─── Stored data ───

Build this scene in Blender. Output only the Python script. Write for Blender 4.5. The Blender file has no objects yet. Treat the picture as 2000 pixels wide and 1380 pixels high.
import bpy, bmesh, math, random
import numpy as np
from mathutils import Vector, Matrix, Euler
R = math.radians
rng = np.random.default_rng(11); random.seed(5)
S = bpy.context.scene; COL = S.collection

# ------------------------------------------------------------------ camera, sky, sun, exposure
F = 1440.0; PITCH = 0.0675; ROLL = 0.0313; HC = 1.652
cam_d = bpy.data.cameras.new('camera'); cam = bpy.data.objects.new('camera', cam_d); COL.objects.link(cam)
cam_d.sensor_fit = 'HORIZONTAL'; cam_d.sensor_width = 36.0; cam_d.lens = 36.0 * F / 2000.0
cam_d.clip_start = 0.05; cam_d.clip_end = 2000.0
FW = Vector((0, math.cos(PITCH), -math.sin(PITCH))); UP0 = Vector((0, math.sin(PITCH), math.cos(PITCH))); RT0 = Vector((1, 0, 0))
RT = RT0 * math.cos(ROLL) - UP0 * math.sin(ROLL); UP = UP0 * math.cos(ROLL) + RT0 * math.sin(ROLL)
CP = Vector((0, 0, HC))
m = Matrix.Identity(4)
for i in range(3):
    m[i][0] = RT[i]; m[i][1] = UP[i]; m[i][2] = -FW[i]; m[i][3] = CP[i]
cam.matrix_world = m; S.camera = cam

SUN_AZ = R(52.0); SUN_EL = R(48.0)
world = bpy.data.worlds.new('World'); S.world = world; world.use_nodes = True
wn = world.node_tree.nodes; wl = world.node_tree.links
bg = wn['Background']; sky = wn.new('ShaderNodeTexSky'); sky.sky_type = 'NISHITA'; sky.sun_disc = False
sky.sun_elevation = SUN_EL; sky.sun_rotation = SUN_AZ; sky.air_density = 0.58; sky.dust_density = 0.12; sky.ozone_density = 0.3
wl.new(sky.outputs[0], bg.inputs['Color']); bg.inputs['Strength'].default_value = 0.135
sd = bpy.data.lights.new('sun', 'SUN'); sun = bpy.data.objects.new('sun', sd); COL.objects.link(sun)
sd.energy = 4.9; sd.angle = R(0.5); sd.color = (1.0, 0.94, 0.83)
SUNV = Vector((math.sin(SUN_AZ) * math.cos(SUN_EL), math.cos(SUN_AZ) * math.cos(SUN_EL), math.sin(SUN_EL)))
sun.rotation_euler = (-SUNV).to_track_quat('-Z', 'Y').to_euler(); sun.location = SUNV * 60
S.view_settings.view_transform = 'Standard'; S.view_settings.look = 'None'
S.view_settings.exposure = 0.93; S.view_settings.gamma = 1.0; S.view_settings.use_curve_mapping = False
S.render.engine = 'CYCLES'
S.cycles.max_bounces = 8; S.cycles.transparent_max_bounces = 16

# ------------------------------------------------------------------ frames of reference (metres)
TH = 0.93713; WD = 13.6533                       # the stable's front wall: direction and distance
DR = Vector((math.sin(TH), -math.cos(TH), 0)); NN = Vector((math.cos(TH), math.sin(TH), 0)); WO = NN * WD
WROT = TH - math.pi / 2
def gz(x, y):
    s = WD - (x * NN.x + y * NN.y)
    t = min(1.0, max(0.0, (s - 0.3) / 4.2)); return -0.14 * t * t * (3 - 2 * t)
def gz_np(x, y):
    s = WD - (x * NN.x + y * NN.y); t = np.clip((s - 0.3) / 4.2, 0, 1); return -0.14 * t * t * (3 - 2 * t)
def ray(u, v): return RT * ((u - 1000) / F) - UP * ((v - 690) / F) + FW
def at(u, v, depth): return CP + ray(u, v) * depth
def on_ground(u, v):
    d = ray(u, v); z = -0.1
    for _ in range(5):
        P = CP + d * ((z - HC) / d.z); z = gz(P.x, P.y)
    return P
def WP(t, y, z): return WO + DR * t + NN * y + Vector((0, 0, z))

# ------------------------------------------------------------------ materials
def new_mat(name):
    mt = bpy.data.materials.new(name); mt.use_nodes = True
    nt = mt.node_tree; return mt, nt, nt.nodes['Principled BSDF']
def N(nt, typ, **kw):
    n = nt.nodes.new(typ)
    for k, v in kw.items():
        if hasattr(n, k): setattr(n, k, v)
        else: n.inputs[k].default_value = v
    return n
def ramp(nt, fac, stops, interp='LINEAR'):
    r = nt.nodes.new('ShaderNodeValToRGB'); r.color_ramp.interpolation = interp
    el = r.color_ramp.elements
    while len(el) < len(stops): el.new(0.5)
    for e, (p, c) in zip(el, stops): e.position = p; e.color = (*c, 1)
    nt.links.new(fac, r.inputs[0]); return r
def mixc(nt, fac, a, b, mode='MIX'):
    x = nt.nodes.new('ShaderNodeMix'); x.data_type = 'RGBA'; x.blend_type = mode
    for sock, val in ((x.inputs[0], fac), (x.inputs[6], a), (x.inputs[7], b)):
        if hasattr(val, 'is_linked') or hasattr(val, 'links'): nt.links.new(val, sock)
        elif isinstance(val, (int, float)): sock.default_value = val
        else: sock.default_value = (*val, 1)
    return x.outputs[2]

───
─── Stored data ───

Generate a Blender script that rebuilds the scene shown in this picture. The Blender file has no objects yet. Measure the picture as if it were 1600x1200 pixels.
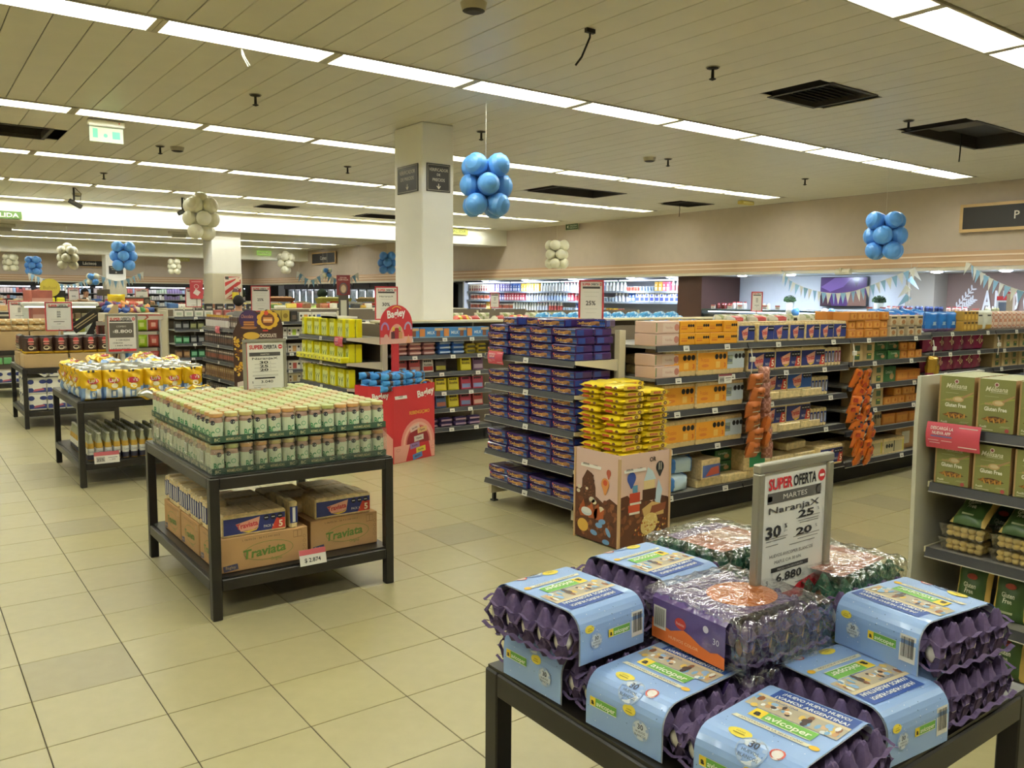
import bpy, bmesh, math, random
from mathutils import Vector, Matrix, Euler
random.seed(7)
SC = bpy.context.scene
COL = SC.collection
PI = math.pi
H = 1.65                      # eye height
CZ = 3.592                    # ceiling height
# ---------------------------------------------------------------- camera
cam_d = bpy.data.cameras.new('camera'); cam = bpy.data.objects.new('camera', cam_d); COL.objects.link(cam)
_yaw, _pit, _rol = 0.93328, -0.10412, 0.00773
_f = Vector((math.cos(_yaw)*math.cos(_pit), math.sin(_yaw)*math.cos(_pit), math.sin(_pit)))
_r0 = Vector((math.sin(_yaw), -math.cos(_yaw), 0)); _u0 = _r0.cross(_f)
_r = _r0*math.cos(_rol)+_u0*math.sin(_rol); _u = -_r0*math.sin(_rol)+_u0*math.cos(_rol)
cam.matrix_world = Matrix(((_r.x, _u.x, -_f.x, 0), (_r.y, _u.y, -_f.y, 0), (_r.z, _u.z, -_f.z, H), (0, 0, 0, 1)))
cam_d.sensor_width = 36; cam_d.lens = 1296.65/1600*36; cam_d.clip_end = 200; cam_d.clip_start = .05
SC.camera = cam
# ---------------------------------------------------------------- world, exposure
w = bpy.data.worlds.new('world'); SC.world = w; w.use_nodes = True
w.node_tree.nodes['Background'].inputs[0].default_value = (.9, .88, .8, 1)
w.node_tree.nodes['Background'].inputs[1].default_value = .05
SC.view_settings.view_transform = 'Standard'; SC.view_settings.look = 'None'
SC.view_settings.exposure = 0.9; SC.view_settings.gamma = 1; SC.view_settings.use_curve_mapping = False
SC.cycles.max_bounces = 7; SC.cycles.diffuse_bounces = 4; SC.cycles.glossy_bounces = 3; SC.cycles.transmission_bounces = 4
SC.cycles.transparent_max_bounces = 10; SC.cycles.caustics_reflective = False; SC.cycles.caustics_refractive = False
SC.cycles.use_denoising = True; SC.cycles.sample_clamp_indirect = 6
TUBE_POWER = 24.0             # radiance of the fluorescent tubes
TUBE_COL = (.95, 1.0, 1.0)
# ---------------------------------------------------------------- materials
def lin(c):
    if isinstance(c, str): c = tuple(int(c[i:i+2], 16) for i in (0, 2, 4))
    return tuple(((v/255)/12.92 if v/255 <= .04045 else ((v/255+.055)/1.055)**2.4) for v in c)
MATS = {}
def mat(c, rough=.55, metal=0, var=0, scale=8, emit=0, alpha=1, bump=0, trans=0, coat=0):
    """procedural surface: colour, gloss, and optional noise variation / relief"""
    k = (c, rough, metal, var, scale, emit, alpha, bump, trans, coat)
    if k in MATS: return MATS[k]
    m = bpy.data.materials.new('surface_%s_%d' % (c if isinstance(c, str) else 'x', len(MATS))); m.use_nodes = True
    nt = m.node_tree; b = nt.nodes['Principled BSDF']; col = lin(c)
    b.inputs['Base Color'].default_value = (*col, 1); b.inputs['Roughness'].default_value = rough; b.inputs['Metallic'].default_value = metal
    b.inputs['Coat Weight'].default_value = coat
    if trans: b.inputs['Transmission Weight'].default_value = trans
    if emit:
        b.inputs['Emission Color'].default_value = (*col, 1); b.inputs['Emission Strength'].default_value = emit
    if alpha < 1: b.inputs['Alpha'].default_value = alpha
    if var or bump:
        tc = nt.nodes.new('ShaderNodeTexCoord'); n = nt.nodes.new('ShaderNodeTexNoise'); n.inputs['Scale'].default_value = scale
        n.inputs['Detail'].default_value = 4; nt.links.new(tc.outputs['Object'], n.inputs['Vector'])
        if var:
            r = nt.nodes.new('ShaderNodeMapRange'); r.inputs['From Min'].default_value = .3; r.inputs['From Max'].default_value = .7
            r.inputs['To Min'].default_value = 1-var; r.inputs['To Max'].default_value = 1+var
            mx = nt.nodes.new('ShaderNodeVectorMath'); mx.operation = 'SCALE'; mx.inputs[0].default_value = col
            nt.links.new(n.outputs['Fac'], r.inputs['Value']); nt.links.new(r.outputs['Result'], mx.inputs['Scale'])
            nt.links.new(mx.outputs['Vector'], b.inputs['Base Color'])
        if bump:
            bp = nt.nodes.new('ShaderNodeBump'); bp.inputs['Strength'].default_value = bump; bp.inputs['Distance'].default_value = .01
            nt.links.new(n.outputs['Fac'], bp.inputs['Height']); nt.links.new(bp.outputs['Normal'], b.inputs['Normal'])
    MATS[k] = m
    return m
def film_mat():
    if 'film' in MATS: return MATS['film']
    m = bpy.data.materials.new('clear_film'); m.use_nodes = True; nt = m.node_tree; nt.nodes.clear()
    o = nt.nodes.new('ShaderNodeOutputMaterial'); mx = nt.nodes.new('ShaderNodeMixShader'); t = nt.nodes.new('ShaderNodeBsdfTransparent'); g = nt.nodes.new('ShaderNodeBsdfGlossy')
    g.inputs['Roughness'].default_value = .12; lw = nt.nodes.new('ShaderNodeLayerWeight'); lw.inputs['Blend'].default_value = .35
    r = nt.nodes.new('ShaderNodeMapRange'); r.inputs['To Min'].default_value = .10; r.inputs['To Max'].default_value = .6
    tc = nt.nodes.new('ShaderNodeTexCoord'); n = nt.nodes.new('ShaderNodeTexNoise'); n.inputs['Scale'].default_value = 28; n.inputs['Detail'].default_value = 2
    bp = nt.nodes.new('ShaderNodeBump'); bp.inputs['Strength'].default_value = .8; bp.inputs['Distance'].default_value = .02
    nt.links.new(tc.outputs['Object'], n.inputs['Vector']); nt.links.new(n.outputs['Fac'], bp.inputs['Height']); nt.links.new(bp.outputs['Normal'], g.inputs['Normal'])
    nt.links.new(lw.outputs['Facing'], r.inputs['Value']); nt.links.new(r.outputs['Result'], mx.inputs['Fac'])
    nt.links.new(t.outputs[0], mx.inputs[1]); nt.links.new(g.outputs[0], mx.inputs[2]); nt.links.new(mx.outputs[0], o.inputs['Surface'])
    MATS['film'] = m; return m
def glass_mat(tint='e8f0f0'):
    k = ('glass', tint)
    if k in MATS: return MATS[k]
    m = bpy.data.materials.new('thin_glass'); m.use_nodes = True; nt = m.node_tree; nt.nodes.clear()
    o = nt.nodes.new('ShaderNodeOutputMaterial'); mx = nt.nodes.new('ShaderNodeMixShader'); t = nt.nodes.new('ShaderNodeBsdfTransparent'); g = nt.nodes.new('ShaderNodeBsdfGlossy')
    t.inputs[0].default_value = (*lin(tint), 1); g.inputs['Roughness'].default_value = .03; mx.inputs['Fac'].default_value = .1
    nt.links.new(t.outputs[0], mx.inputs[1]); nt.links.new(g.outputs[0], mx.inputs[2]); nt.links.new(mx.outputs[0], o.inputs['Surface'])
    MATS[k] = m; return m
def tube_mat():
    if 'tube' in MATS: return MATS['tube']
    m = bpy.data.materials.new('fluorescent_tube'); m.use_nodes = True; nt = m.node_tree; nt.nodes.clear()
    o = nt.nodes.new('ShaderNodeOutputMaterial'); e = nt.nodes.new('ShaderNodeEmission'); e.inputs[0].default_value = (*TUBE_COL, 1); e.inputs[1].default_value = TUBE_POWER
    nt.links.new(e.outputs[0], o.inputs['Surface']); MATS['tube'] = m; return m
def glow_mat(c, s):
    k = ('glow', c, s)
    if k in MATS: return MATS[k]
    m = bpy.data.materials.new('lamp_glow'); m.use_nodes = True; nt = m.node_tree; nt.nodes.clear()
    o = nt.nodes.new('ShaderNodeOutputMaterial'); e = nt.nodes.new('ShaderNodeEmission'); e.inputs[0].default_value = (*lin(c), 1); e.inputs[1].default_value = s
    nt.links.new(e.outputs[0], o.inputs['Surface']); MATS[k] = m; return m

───

#### Task brief:
Set down, without any change, only the lines from the line that holds "Build this scene" through the line that holds "S = bpy.context.scene; COL = S.collection", both lines included.

#### Problem solution:
Build this scene in Blender. Output only the Python script. Write for Blender 4.5. The Blender file has no objects yet. Treat the picture as 2000 pixels wide and 1380 pixels high.
import bpy, bmesh, math, random
import numpy as np
from mathutils import Vector, Matrix, Euler
R = math.radians
rng = np.random.default_rng(11); random.seed(5)
S = bpy.context.scene; COL = S.collection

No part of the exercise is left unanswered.